Book recommendations, reviews, and reading lists.
by Richard K. Morgan
| Publisher | National Geographic Books |
| Published | 2003-03-04 |
| Pages | 392 |
| Categories | Fiction |
| Google Rating | 4.0/5 (1 ratings) |
Altered Carbon shows up in S-tier lists more than almost any other cyberpunk novel — people stack it alongside Hyperion, Neuromancer, and The Demolished Man as the kind of book worth rereading for the rest of your life. The central concept is what earns it that status: consciousness digitized, stored on a chip, and sleeved into whatever body you can afford. Morgan doesn't use that as window dressing. He runs it through every corner of the story — who gets to die, who gets to live, what violence means when death is technically reversible.

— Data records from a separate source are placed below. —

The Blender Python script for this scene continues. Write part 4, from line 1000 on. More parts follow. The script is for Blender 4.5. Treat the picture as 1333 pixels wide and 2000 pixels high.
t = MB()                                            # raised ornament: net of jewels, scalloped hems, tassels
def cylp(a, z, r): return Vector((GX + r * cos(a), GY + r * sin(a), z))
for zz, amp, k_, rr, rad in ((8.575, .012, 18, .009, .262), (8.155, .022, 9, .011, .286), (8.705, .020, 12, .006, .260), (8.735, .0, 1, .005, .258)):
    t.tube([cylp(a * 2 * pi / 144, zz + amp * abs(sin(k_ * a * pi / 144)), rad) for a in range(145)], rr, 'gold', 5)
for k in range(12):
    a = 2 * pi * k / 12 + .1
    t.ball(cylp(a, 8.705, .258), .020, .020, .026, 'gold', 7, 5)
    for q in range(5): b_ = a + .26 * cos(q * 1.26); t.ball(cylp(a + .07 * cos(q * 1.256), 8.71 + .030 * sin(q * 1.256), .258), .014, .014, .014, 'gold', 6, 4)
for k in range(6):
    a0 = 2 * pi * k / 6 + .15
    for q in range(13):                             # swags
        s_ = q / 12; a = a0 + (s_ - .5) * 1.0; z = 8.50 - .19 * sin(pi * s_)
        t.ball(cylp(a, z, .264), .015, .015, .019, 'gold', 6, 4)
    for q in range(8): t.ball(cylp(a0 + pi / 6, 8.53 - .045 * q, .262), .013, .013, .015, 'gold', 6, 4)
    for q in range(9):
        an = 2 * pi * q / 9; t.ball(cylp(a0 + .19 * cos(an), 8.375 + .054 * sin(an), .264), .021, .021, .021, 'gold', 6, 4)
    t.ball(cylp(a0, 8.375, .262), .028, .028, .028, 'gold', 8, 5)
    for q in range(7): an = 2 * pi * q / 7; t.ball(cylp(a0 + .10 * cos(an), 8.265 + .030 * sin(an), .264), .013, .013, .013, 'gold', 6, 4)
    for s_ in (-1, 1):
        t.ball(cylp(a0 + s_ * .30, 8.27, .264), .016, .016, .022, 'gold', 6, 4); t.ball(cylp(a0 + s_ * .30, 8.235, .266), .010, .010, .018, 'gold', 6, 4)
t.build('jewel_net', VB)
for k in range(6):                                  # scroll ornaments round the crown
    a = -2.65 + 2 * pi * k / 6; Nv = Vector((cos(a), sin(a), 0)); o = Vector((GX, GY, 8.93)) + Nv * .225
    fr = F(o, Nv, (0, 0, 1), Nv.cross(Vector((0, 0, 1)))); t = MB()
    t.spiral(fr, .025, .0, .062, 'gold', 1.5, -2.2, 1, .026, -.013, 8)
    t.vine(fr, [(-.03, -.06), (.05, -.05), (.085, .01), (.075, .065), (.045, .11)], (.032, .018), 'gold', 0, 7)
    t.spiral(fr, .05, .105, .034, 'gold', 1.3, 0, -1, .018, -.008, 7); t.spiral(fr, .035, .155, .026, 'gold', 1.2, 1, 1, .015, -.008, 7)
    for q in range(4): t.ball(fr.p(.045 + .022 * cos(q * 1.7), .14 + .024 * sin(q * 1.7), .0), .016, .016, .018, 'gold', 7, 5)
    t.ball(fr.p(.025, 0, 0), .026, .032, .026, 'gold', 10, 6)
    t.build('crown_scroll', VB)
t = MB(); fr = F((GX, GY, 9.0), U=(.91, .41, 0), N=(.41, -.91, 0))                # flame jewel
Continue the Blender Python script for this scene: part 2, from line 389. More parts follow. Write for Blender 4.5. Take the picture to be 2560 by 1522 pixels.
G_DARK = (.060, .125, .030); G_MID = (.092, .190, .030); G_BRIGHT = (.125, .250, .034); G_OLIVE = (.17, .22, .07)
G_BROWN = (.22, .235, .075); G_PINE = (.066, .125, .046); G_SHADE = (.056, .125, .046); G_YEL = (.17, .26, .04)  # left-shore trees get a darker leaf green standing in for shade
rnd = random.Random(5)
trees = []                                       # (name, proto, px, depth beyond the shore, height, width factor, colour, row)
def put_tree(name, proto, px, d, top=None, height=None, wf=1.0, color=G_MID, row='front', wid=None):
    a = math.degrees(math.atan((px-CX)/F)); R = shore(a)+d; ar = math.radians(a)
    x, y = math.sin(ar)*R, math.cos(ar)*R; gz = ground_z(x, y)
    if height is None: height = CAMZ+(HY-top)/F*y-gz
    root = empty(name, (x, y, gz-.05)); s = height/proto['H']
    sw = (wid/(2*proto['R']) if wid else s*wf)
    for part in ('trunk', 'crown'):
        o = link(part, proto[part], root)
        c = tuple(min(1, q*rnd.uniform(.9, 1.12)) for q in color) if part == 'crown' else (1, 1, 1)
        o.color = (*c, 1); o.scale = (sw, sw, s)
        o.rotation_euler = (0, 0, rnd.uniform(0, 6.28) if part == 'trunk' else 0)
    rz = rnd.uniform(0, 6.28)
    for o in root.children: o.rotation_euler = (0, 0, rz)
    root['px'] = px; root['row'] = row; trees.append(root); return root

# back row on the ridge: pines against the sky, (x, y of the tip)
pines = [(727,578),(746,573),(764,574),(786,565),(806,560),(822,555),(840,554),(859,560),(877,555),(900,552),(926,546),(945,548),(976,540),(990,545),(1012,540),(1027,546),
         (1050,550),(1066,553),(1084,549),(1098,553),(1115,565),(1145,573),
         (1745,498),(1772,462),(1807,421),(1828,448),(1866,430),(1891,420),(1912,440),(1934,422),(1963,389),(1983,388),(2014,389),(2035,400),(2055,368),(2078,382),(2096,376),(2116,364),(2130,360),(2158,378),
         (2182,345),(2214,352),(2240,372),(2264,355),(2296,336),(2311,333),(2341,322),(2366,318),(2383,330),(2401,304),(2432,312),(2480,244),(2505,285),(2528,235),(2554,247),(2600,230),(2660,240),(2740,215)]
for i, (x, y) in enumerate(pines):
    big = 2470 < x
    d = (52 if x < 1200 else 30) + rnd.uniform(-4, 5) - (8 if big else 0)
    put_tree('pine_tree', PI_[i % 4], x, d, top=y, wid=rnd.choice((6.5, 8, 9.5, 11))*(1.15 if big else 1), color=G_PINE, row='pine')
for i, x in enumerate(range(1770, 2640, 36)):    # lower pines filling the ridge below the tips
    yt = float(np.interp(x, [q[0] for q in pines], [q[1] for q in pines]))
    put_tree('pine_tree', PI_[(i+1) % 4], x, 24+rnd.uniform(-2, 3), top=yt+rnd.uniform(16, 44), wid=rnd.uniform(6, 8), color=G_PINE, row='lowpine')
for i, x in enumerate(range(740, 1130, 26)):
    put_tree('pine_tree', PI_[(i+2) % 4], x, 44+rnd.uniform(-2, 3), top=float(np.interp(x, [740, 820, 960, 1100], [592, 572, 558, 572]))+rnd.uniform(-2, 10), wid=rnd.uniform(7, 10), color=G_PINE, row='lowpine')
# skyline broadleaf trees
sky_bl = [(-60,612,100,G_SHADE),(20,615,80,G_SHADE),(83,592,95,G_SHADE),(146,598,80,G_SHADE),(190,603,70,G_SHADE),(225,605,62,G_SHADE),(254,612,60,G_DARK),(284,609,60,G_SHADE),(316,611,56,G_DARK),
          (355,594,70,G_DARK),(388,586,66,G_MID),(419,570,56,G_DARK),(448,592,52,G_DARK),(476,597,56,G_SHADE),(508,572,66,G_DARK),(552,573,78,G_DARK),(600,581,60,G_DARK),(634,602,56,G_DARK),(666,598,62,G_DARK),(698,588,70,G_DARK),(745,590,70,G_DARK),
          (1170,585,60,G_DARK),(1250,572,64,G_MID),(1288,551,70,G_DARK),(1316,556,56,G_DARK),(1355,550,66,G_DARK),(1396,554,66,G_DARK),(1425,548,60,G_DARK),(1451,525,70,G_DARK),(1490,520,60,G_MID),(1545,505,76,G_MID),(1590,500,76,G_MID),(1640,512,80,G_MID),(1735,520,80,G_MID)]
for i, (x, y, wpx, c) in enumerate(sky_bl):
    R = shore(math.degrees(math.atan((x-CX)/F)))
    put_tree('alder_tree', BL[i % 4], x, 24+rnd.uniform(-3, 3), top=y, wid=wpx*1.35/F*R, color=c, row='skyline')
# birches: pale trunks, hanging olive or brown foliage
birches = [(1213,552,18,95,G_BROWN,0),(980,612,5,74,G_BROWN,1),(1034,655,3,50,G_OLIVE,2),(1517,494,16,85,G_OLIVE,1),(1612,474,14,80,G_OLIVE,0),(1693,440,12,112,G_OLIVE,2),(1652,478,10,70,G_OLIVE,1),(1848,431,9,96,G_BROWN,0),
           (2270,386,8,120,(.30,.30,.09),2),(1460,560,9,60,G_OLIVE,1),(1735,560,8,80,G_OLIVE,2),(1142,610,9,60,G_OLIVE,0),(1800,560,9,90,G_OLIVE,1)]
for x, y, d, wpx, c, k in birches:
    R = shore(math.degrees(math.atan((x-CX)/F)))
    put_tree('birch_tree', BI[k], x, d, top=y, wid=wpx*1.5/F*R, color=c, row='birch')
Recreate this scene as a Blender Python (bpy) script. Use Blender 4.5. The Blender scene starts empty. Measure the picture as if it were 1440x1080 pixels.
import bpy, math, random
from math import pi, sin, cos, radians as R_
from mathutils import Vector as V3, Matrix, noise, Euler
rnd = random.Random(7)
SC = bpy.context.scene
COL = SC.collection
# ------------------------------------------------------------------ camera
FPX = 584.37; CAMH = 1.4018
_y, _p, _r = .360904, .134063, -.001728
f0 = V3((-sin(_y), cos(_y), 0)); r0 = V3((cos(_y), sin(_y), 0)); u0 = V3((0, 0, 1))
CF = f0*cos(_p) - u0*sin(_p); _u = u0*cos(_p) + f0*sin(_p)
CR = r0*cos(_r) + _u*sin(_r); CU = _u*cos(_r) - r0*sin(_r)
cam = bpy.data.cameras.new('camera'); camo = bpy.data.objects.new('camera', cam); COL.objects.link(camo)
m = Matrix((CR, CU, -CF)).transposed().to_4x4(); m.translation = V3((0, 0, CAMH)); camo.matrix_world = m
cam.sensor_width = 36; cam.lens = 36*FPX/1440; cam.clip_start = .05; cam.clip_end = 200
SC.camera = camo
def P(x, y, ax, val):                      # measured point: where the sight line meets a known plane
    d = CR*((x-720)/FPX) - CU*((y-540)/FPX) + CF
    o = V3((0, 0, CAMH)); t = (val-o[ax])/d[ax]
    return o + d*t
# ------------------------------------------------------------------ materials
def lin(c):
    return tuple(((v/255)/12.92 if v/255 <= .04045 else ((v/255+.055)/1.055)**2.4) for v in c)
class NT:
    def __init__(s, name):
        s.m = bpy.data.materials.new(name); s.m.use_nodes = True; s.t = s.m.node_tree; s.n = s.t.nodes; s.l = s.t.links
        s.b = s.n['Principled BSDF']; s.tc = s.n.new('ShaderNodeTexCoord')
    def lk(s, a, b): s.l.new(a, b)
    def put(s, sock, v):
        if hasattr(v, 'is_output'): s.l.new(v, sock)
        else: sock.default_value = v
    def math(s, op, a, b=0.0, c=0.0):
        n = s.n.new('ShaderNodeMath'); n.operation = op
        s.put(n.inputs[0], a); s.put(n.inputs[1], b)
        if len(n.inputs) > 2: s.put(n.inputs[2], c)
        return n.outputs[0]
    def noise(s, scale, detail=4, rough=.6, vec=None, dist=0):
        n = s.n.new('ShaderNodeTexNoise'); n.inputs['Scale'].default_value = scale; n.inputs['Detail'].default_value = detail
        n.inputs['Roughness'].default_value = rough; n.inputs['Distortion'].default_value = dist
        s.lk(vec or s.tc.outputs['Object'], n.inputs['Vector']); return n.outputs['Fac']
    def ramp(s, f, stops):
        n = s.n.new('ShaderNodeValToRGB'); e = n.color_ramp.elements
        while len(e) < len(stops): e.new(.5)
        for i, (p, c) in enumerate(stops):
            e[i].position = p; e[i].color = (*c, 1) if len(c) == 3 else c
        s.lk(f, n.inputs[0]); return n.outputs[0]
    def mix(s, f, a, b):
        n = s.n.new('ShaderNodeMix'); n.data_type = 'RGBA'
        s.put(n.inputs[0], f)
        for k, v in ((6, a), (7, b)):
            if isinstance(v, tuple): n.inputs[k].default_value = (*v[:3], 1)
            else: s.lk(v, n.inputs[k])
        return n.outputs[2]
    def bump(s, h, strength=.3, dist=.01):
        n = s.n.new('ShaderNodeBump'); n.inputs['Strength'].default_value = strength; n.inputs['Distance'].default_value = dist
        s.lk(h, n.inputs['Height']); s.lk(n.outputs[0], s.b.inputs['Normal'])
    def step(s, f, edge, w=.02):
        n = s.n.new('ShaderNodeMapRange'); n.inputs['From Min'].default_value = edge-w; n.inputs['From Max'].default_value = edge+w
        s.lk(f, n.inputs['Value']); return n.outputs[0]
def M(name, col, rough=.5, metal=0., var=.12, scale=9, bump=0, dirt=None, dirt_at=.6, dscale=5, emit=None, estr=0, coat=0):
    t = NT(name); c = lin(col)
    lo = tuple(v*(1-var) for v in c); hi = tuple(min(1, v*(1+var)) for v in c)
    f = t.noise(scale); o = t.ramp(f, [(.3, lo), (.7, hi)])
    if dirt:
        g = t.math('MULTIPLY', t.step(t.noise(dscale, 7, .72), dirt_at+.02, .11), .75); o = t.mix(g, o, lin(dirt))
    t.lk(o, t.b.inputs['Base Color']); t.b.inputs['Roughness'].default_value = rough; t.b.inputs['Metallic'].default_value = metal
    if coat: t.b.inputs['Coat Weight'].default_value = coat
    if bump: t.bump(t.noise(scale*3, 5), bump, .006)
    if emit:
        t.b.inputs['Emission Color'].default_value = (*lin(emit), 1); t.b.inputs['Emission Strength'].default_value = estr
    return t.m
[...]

One reader in a thread about predictive science fiction put it cleanly: he expertly imagines the effects that technology to digitally record a person's consciousness has on society. That's the core of why people can't stop recommending it.
What surprises readers is how much of it works as straight detective fiction. It gets recommended in gritty hardboiled threads right alongside pure sci-fi requests — "a cyberpunk detective classic" is a phrase that comes up more than once. The action is consistently described as fast, furious, and brutal in a way that has actual weight, not video-game weight. There's a mild contingent who found it just fine without being blown away, but they're outnumbered by people going directly to the sequels or putting it on a desert-island reread list.
This is the book I'd hand to someone who has burned through Philip K. Dick and wants something that carries the same philosophical ambition but moves faster and hits harder. If you've been waiting for a noir detective story that takes its science fiction seriously — not as decoration but as the actual source of the tension — Altered Carbon is where to go. It also lands well for readers who want posthumanism explored in fiction: Reddit consistently groups it with The Moon is a Harsh Mistress and The Culture series as the best the genre has on what it means to be human when the body is just hardware.
Readers who want "mainstream badass hard sci-fi" and get frustrated when literary ambition slows down the plot will find this one satisfying. It's not slow. The worldbuilding gets in through the investigation, not through exposition, and that makes the difference.
Reddit places Altered Carbon in the cyberpunk canon alongside Neuromancer, Snow Crash, and When Gravity Fails — and those comparisons are earned. It reads like a natural next stop after Gibson if you're working through that tradition: less experimental in prose, more interested in plot mechanics and violence, and more focused on what happens to identity and class when bodies become interchangeable than on corporate dystopia for its own sake. For readers tracing how science fiction thinks about posthumanism, it fits the same shelf as The Culture series and The Moon is a Harsh Mistress.
The book is the first in a trilogy, but it stands alone without any loose ends dangling. The sequels — Broken Angels and Woken Furies — are both well-regarded, though each shifts Kovacs into a different setting and genre mode. Market Forces, Morgan's standalone from the same era, gets explicitly skipped by multiple readers who otherwise love the Kovacs books. The Netflix adaptation from 2018 brought a lot of new readers to the source material; the book is worth it even if you've seen the show, because Morgan's version of Bay City runs grimmer and Kovacs's interiority runs deeper than what the adaptation had room for.